Voluntary Administration

Voluntary Administration (VA) became law in New Zealand on 1 November 2007.

VA is about trying to save a company that is trading profitably, but has debts that make it insolvent. It is similar to the Chapter Eleven process in the United States.


When a company enters Administration, an Administrator is appointed. The Administrator has the powers very similar to that of a liquidator as outlined above, except the Administrator is charged with trying to save the company by getting the creditors to agree to waive some or all of the money that is owed to them, and allowing the company to come out of Administration and to trade on under the same ownership. Under this regime the shareholders do not lose all of their investment, if the re-organisation is successful.


Legal action against the Company

Legal action against the company is suspended for the duration of the Administration unless agreed to by the Administrator, or permitted by the courts.

Enforcement Against Personal Guarantees

Creditors are not allowed to enforce personal guarantees during the Administration. This is important.
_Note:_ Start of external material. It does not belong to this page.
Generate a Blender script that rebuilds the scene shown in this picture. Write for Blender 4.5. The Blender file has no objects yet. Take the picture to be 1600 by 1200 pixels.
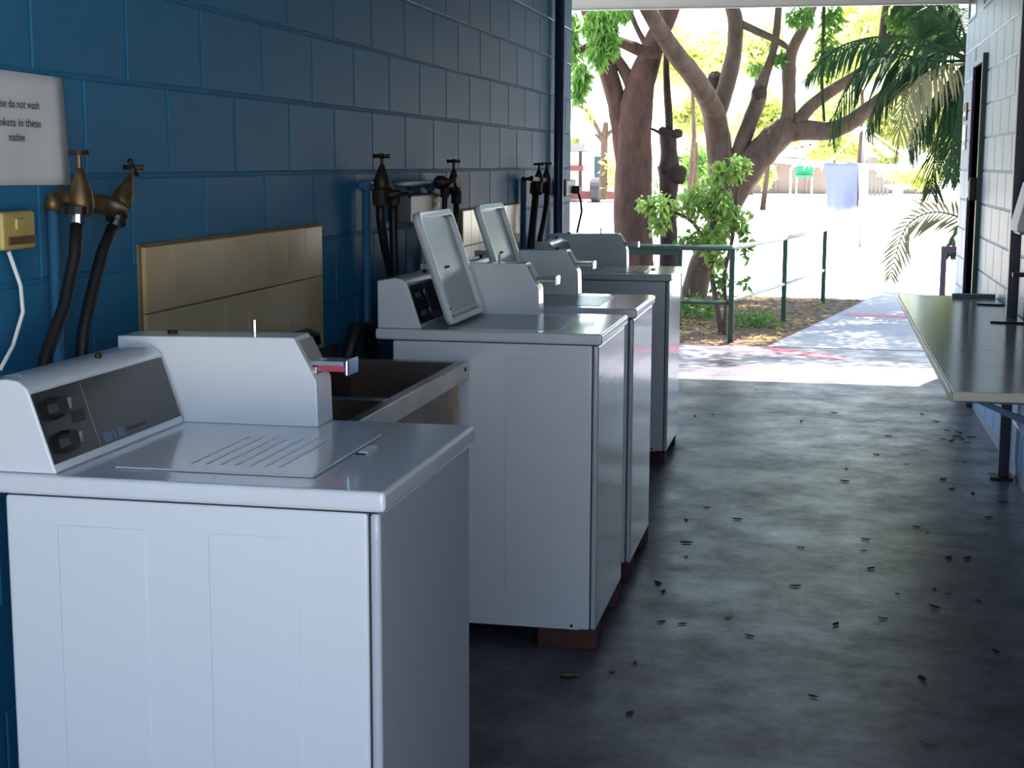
import bpy, bmesh, math, random
from mathutils import Vector, Matrix
random.seed(7)
S = bpy.context.scene
COL = S.collection
# ------------------------------------------------------------------ camera
F, YAW, PIT, ROL = 2326.2, 0.20491, 0.14752, 0.00374
CAM = Vector((0, 0, 1.5))
_cy, _sy, _cp, _sp = math.cos(YAW), math.sin(YAW), math.cos(PIT), math.sin(PIT)
FW = Vector((-_sy*_cp, _cy*_cp, -_sp))
_r = Vector((_cy, _sy, 0)); _u = _r.cross(FW)
RT = _r*math.cos(ROL) + _u*math.sin(ROL)
UP = -_r*math.sin(ROL) + _u*math.cos(ROL)
cd = bpy.data.cameras.new('camera'); cam = bpy.data.objects.new('camera', cd); COL.objects.link(cam)
cd.sensor_width = 36; cd.lens = F/1600*36; cd.clip_end = 500
m3 = Matrix((RT, UP, -FW)).transposed()
cam.matrix_world = Matrix.Translation(CAM) @ m3.to_4x4()
S.camera = cam
# ------------------------------------------------------------------ world, sun, exposure
SKY_STRENGTH, SUN_STRENGTH, EXPOSURE = 0.37, 11.0, 1.15
SUN_DIR = Vector((0.10, 0.27, 1.0)).normalized()
W = bpy.data.worlds.new('world'); S.world = W; W.use_nodes = True
wn = W.node_tree.nodes; wl = W.node_tree.links
sky = wn.new('ShaderNodeTexSky'); sky.sky_type = 'NISHITA'; sky.sun_disc = False
sky.sun_elevation = math.asin(SUN_DIR.z); sky.sun_rotation = math.atan2(SUN_DIR.x, SUN_DIR.y)
sky.air_density = 0.9; sky.dust_density = 2.2; sky.ozone_density = 0.6
bg = wn['Background']; wl.new(sky.outputs[0], bg.inputs[0]); bg.inputs[1].default_value = SKY_STRENGTH
sd = bpy.data.lights.new('sun', 'SUN'); sun = bpy.data.objects.new('sun', sd); COL.objects.link(sun)
sd.energy = SUN_STRENGTH; sd.angle = 0.0095; sd.color = (1.0, 0.95, 0.86)
sun.rotation_euler = SUN_DIR.to_track_quat('Z', 'Y').to_euler(); sun.location = (0, 20, 30)
vs = S.view_settings
vs.view_transform = 'Standard'; vs.look = 'None'; vs.gamma = 1; vs.exposure = EXPOSURE; vs.use_curve_mapping = False

# ------------------------------------------------------------------ helpers
def ray(u, v): return FW + RT*((u-800)/F) - UP*((v-600)/F)
def at(u, v, y): d = ray(u, v); return CAM + d*(y/d.y)
def atx(u, v, x): d = ray(u, v); return CAM + d*(x/d.x)
def atz(u, v, z): d = ray(u, v); return CAM + d*((z-1.5)/d.z)
def dep(p): return (p-CAM).dot(FW)

def pbr(name, col, rough=.5, metal=0., col2=None, scale=8., bump=0., bscale=40., spec=.5, rough2=None, coat=0., stretch=None, trans=0., grain=.65):
    m = bpy.data.materials.new(name); m.use_nodes = True
    n = m.node_tree.nodes; l = m.node_tree.links; b = n['Principled BSDF']
    b.inputs['Base Color'].default_value = (*col, 1); b.inputs['Roughness'].default_value = rough
    b.inputs['Metallic'].default_value = metal; b.inputs['Specular IOR Level'].default_value = spec
    b.inputs['Coat Weight'].default_value = coat; b.inputs['Coat Roughness'].default_value = .08
    tc = n.new('ShaderNodeTexCoord'); mp = n.new('ShaderNodeMapping'); l.new(tc.outputs['Object'], mp.inputs[0])
    if stretch: mp.inputs['Scale'].default_value = stretch
    if col2 is not None or rough2 is not None:
        t = n.new('ShaderNodeTexNoise'); t.inputs['Scale'].default_value = scale; t.inputs['Detail'].default_value = 6 if grain < .7 else 12
        t.inputs['Roughness'].default_value = grain; l.new(mp.outputs[0], t.inputs[0])
        rp = n.new('ShaderNodeValToRGB'); l.new(t.outputs[0], rp.inputs[0])
        rp.color_ramp.elements[0].position = .32; rp.color_ramp.elements[1].position = .68
        c2 = col2 if col2 is not None else col
        rp.color_ramp.elements[0].color = (*c2, 1); rp.color_ramp.elements[1].color = (*col, 1)
        l.new(rp.outputs[0], b.inputs['Base Color'])
        if rough2 is not None:
            mr = n.new('ShaderNodeMapRange'); l.new(t.outputs[0], mr.inputs[0])
            mr.inputs[1].default_value = .3; mr.inputs[2].default_value = .7
            mr.inputs[3].default_value = rough2; mr.inputs[4].default_value = rough
            l.new(mr.outputs[0], b.inputs['Roughness'])
    if bump:
        t2 = n.new('ShaderNodeTexNoise'); t2.inputs['Scale'].default_value = bscale; t2.inputs['Detail'].default_value = 5
        l.new(mp.outputs[0], t2.inputs[0])
        bp = n.new('ShaderNodeBump'); bp.inputs['Strength'].default_value = bump; bp.inputs['Distance'].default_value = .01
        l.new(t2.outputs[0], bp.inputs['Height']); l.new(bp.outputs[0], b.inputs['Normal'])
    if trans:
        tr = n.new('ShaderNodeBsdfTranslucent'); tr.inputs[0].default_value = (*[min(1, c*1.5) for c in col], 1)
        mx = n.new('ShaderNodeMixShader'); mx.inputs[0].default_value = trans
        l.new(b.outputs[0], mx.inputs[1]); l.new(tr.outputs[0], mx.inputs[2])
        l.new(mx.outputs[0], n['Material Output'].inputs[0])
    return m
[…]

It means that if you have personally guaranteed any of the companies debts, the creditors are unable to enforce the debts until the Administration ends.

5 Phases of Voluntary Administration

  • Appointment of an Administrator
    The appointment of an Administrator is commenced by a company resolution of the Board (although it can be done by the courts or a creditor in some cases).
  • Initial Creditors meetings
    A meeting of creditors is convened within 8 working days after appointment of the Administrator. The purpose of this initial meeting is to confirm, or change, the Administrator.
  • Ongoing Administration
    As the Administrator comes to grips with the issues facing the company, he can continue to run the business as a going concern.
  • Watershed Creditors Meeting
    Twenty five days after the appointment of the Administrator, the Administrator must present to a second creditors meeting a proposal for the restructure of the company (The Deed of Company Agreement or DOCA), or a recommendation for the liquidation of the company. The creditors can accept the DOCA or not.
  • DOCA or liquidation
    The board has fifteen days to consent to the DOCA, at which time the company moves from being in Voluntary Administration to being governed by the Deed. The Deed is administered by the Deed Administrator (typically the Voluntary Administrator), and the Deed expires at a set time or once events specified in the Deed are reached (repayment of companies debt, after ninety days, etc).

Why Voluntary Administration

The Administration period is usually between 30-40 days. It is a quick way to regain control of your business if a deed of arrangement is the desired outcome. It allows you to make a genuine contribution to paying your creditors off over time. You are able to continue your business and your creditors should also agree to keep supplying your company.